Panchromatic Pt/TiO2-Based Photocatalysts Sensitized with Carboxylated Chlorin Dyads for Water Splitting Hydrogen Evolution

Abstract

Harvesting and converting solar energy into hydrogen production provides a new strategy for the global energy crisis. Since TiO2, the most widely used photocatalyst, absorbs light limited in ultraviolet region, extension of photo-response in visible to near-infrared region by dye-sensitization of TiO2 photocatalysts has attracted more and more attention in the field of artificial photosynthesis. In this work, three chlorophyll(Chl)-related sensitizers were designed to realize panchromatic light-absorption to simulate the charge separation process in natural photosynthetic reaction centers.

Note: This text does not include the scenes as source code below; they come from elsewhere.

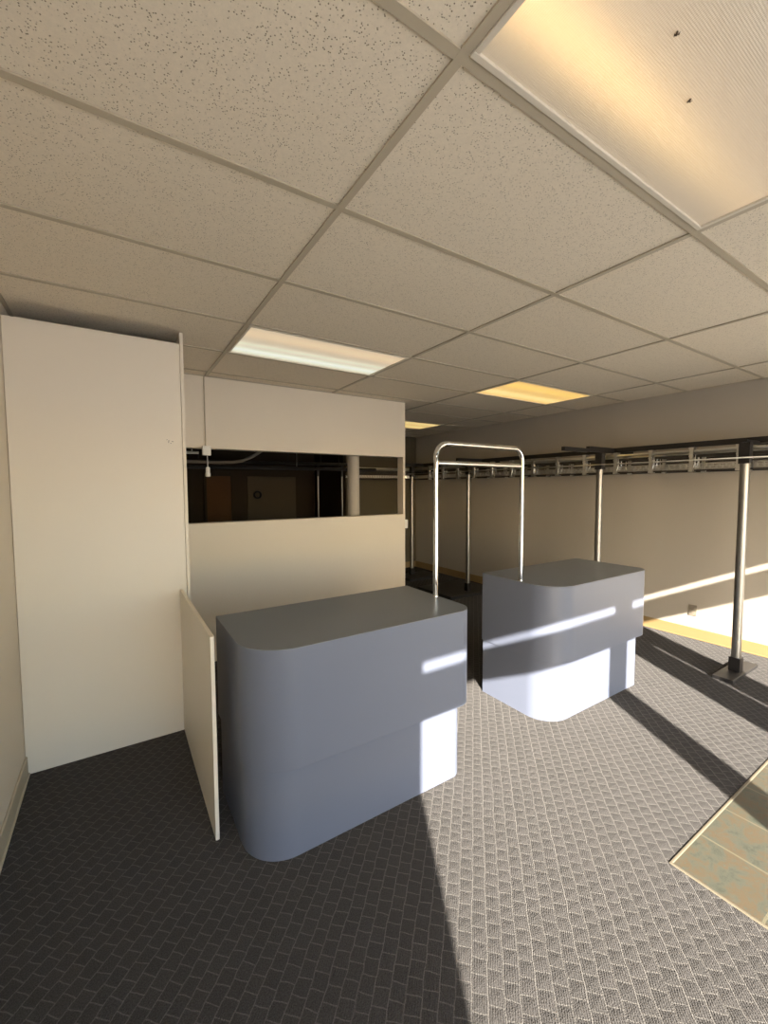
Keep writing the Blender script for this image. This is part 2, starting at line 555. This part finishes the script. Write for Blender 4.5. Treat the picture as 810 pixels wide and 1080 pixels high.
f = NB(); box(f, 0, 0.016, 0, 0.002, 0, 0.93); box(f, 0, 0.016, 0.0, 1.02, 0.93, 0.932); obj('edge_strip', f, EDGE, t)

# ------------------------------------------------------------------ counters
W, D = 1.20, 0.63
def outline(x0, x1, y0, y1, rl, rr, n=14):
    p = [(x0, y1)]
    p += [(x0 + rl - rl * math.cos(a), y0 + rl - rl * math.sin(a)) for a in [k / n * PI / 2 for k in range(n + 1)]]
    p += [(x1 - rr + rr * math.sin(a), y0 + rr - rr * math.cos(a)) for a in [k / n * PI / 2 for k in range(n + 1)]]
    p.append((x1, y1))
    return p
def counter_parts(t):
    f = NB(); prism(f, outline(0.012, W - 0.045, 0.042, D, 0.19, 0.07), 0, 0.413); obj('base', f, LAMINATE, t)
    f = NB(); prism(f, outline(0, W, 0, D, 0.21, 0.10), 0.413, 0.925); obj('fascia', f, LAMINATE, t, bevel=0.002)
    f = NB(); prism(f, outline(0.0005, W - 0.0005, 0.0005, D, 0.2095, 0.0995), 0.925, 0.928); obj('countertop', f, LAMLIT, t)
def copy_thing(src, loc, label):
    r = src.copy(); C.objects.link(r); r.location = loc; r['label'] = label
    for ch in src.children:
        c = ch.copy(); C.objects.link(c); c.parent = r
    return r
near = thing('reception_counter', 'blue grey counter with rounded corners, the nearer one, beside the low divider', 'counter', (0.405, 1.59, 0), 'blue grey reception counters')
counter_parts(near)
copy_thing(near, (2.325, 1.60, 0), 'blue grey counter with rounded corners, the farther one, toward the right wall')

# ------------------------------------------------------------------ chrome garment rail between the counters
t = thing('garment_rail', 'chrome hoop garment rail bridging the gap between the two counters', 'garment rail', (1.587, 1.9, 0.928))
L, HT, R = 0.767, 0.912, 0.085
pts = [(0, 0, 0.004), (0, 0, HT - R)]
pts += [(R - R * math.cos(a), 0, HT - R + R * math.sin(a)) for a in [k / 10 * PI / 2 for k in range(1, 11)]]
pts += [(L - R + R * math.sin(a), 0, HT - R + R * math.cos(a)) for a in [k / 10 * PI / 2 for k in range(0, 11)]]
pts += [(L, 0, 0.004)]
f = NB(); sweep(f, pts, 0.015, 16); obj('hoop', f, CHROME, t)
f = NB(); sweep(f, [(0.012, 0, 0.795), (L - 0.012, 0, 0.795)], 0.0145, 14); obj('crossbar', f, CHROME, t)
for x in (0, L):
    f = NB(); lathe(f, [(0.0175, 0.0), (0.0175, 0.005), (0.0155, 0.008)], x, 0); obj('foot', f, CHROME, t)

# ------------------------------------------------------------------ garment conveyor
cv = thing('garment_conveyor', 'long steel dry cleaning garment conveyor on posts along the right wall', 'conveyor', (4.35, 1.28, 0))
ox, oy = 4.35, 1.28
def arc(cx, cy, r, a0, a1, n):
    return [(cx + r * math.cos(math.radians(a0 + (a1 - a0) * k / n)), cy + r * math.sin(math.radians(a0 + (a1 - a0) * k / n))) for k in range(n + 1)]
XA, XB = 4.46, 4.80
track = [(3.36, 6.02)] + arc(XA - 0.3, 6.02 - 0.3, 0.3, 90, 0, 8) + arc((XA + XB) / 2, 0.25, (XB - XA) / 2, 180, 360, 14) + arc(XB - 0.3, 6.42 - 0.3, 0.3, 0, 90, 8) + [(3.36, 6.42)]
# resample so the sweep stays even
def path(z):
    return [(x - ox, y - oy, z) for x, y in track]
def rect(w, h):
    return [(-w / 2, -h / 2), (w / 2, -h / 2), (w / 2, h / 2), (-w / 2, h / 2)]
f = NB(); sweep(f, path(1.900), 0.017, 10); obj('upper_rail', f, BRIGHT, cv)
f = NB(); sweep(f, path(1.858), 0, section=rect(0.022, 0.026)); obj('drive_rail', f, DULL, cv)
f = NB(); sweep(f, [(4.285 - ox, 0.1 - oy, 1.812), (4.285 - ox, 5.9 - oy, 1.812)], 0.006, 8); obj('guide_rod', f, BRIGHT, cv)
f = NB(); sweep(f, path(1.818), 0.007, 8); obj('upper_rod', f, DULL, cv)
f = NB(); sweep(f, path(1.726), 0.007, 8); obj('lower_rod', f, DULL, cv)
# slotted chain carried along the path, as links
def walk(step, off=0.0):
    out = []
    P = [Vector((x, y)) for x, y in track]
    acc = off
    for a, b in zip(P, P[1:]):
        d = (b - a); Ln = d.length
        if Ln < 1e-6:
            continue
        while acc <= Ln:
            out.append((a + d * (acc / Ln), math.atan2(d.y, d.x)))
            acc += step
        acc -= Ln
    return out
def local_box(f, p, ang, l, w, z0, z1):
    c, s = math.cos(ang), math.sin(ang)
    v = []
    for z in (z0, z1):
        for yy in (-w / 2, w / 2):
            for xx in (-l / 2, l / 2):
                v.append(f.verts.new((p.x - ox + xx * c - yy * s, p.y - oy + xx * s + yy * c, z)))
    for q in ((0, 2, 3, 1), (4, 5, 7, 6), (0, 1, 5, 4), (2, 6, 7, 3), (0, 4, 6, 2), (1, 3, 7, 5)):
        f.faces.new([v[i] for i in q])
f = NB()
for n, (p, a) in enumerate(walk(0.05)):
    local_box(f, p, a, 0.046, 0.010, 1.753, 1.760)
    local_box(f, p, a, 0.046, 0.010, 1.779, 1.786)
    local_box(f, p, a, 0.012, 0.014, 1.7601, 1.7789)
obj('chain', f, BRIGHT, cv)
# carriers hanging on the rail; one mesh shared by all copies
f = NB()
for y in (-0.024, 0.024):
    box(f, -0.015, 0.015, y - 0.004, y + 0.004, -0.185, 0.0)
box(f, -0.022, 0.022, -0.029, 0.029, 0.0005, 0.018)
box(f, -0.019, 0.019, -0.031, 0.031, -0.204, -0.1855)
sweep(f, [(-0.001, -0.036, -0.062), (-0.001, 0.036, -0.062)], 0.016, 10)
for y in (-0.034, 0.034):
    sweep(f, [(0.022, y * 0.9, -0.165), (0.034, y * 0.9, -0.12), (0.034, y * 0.9, -0.05)], 0.0035, 6)
first = None
CARR = 0.12
for n, (p, a) in enumerate(walk(0.345, CARR)):
    if p.y > 5.6:
        continue
    if first is None:
        c = first = obj('carrier', f, BRIGHT, cv, sharp=30)
    else:
        c = first.copy(); C.objects.link(c); c.parent = cv
    c.location = (p.x - ox, p.y - oy, 1.918)
    c.rotation_euler = (0, 0, a)
def post(x, y, plate, r=0.033):
    x -= ox; y -= oy
    f = NB(); sweep(f, [(x, y, 0.012), (x, y, 1.80)], r, 16); po = obj('post', f, GALV, cv)
    f = NB(); box(f, x - r - 0.003, x + r + 0.003, y - r - 0.003, y + r + 0.003, 1.765, 1.935); obj('top_socket', f, BLACK, po)
    a, b, c, d, h = plate
    f = NB(); box(f, x + a, x + b, y + c, y + d, 0, h); obj('base_plate', f, PLATE, po, bevel=0.004)
    f = NB()
    box(f, x - r - 0.006, x + r + 0.006, y - r - 0.006, y + r + 0.006, h, h + 0.115)
    obj('collar', f, BLACK, po, bevel=0.003)
post(4.35, 1.28, (-0.26, 0.30, -0.065, 0.075, 0.028))
post(4.35, 2.50, (-0.26, 0.30, -0.065, 0.075, 0.028))
post(4.35, 4.47, (-0.46, 0.46, -0.16, 0.62, 0.045), 0.03)
post(4.35, 5.86, (-0.26, 0.40, -0.30, 0.14, 0.045), 0.03)
for x, y in ((2.74, 6.22), (3.17, 6.22)):
    post(x, y, (-0.15, 0.15, -0.15, 0.15, 0.02), 0.014)
def arm(x0, x1, y, z0, z1):
    f = NB()
    box(f, x0 - ox, x1 - ox, y - oy - 0.02, y - oy + 0.02, z0, z1)
    obj('cross_arm', f, BLACK, cv)
for x0, x1, y, z0, z1 in ((3.70, 4.12, 2.50, 1.936, 1.974), (4.12, 4.99, 2.50, 1.945, 1.998), (4.12, 4.99, 4.47, 1.945, 1.998), (4.12, 4.99, 5.86, 1.945, 1.998), (4.30, 4.99, 1.28, 1.936, 1.96)):
    arm(x0, x1, y, z0, z1)
f = NB(); box(f, 4.60 - ox, 4.64 - ox, 0.0 - oy, 6.1 - oy, 1.950, 2.000); obj('top_beam', f, BLACK, cv)

# ------------------------------------------------------------------ fittings on the walls
t = thing('electrical_outlet', 'small beige electrical outlet low on the right wall, half in sunlight', 'outlet', (4.998, 1.842, 0.238))
f = NB(); box(f, -0.006, 0.0, -0.036, 0.036, 0, 0.115); obj('cover_plate', f, BEIGEPL, t, bevel=0.002)
for z in (0.033, 0.082):
    f = NB(); box(f, -0.0085, -0.0062, -0.017, 0.017, z - 0.014, z + 0.014); obj('socket', f, BEIGEPL, t, bevel=0.002)
t = thing('light_switch', 'small white light switch on the narrow end of the partition', 'switch', (PX1 + 0.001, YP + 0.042, 1.10))
f = NB(); box(f, 0, 0.044, -0.036, 0.036, 0, 0.10); obj('switch_box', f, WHITEPL, t, bevel=0.003)
f = NB(); box(f, 0.0445, 0.056, -0.008, 0.008, 0.036, 0.064); obj('toggle', f, BLACK, t)

t = thing('pendant_socket', 'white lamp socket dangling on a cord from a small box at the pass-through', 'lamp socket', (0.680, 3.936, 1.868))
f = NB(); box(f, -0.034, 0.034, -0.022, 0.022, 0, 0.082); obj('junction_box', f, WHITEPL, t, bevel=0.003)
f = NB(); sweep(f, [(-0.002, 0.010, 0.0822), (-0.003, 0.016, 0.35), (-0.002, 0.016, 0.687)], 0.0045, 8); obj('supply_cord', f, GRID, t)
f = NB(); sweep(f, [(0.006, 0, -0.0005), (0.007, 0, -0.10)], 0.003, 8); obj('drop_cord', f, WHITEPL, t)
f = NB(); lathe(f, [(0.008, -0.10), (0.017, -0.108), (0.018, -0.15), (0.016, -0.152), (0.021, -0.156), (0.021, -0.184), (0.012, -0.188)][::-1], 0.007, 0); obj('socket_shell', f, WHITEPL, t)

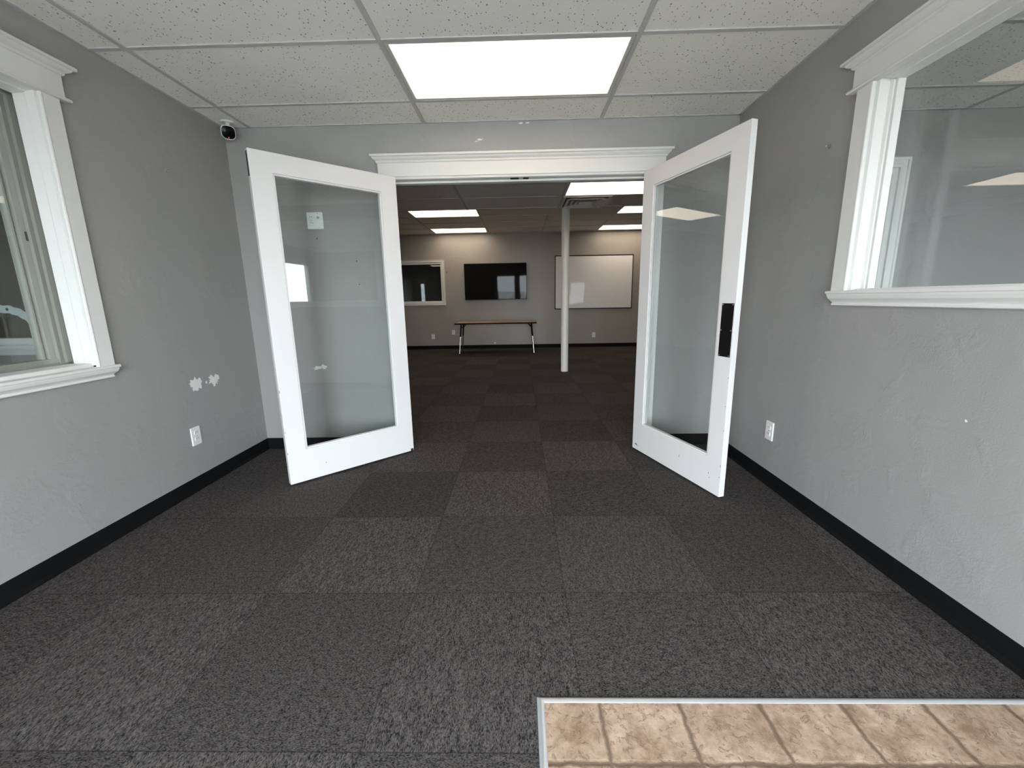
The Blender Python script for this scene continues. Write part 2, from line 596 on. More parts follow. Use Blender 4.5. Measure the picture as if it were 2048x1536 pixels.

The dyad sensitizers were synthesized by covalently-linking two different types of chromophore units derived from natural Chls-a/b, and their effects of Pt/TiO2-based photocatalysts for water splitting hydrogen evolution reaction (HER) were investigated. The Pt/TiO2 composite sensitized with Chl-a type dyad showed the best photocatalytic HER performance, and the H2 evolution of 5.4 mmol g-1h-1 was achieved. Electronic absorption, fluorescence emission, and time-resolved photoluminescence spectra as well as photocurrent responses and electrochemical impedance measurements were used to reveal the key factors of dyad sensitizers that influence the performances of Pt/TiO2 based photocatalysts. This work provides insights to explore new organic dye-sensitizers for improving the performance of TiO2-based photocatalysts.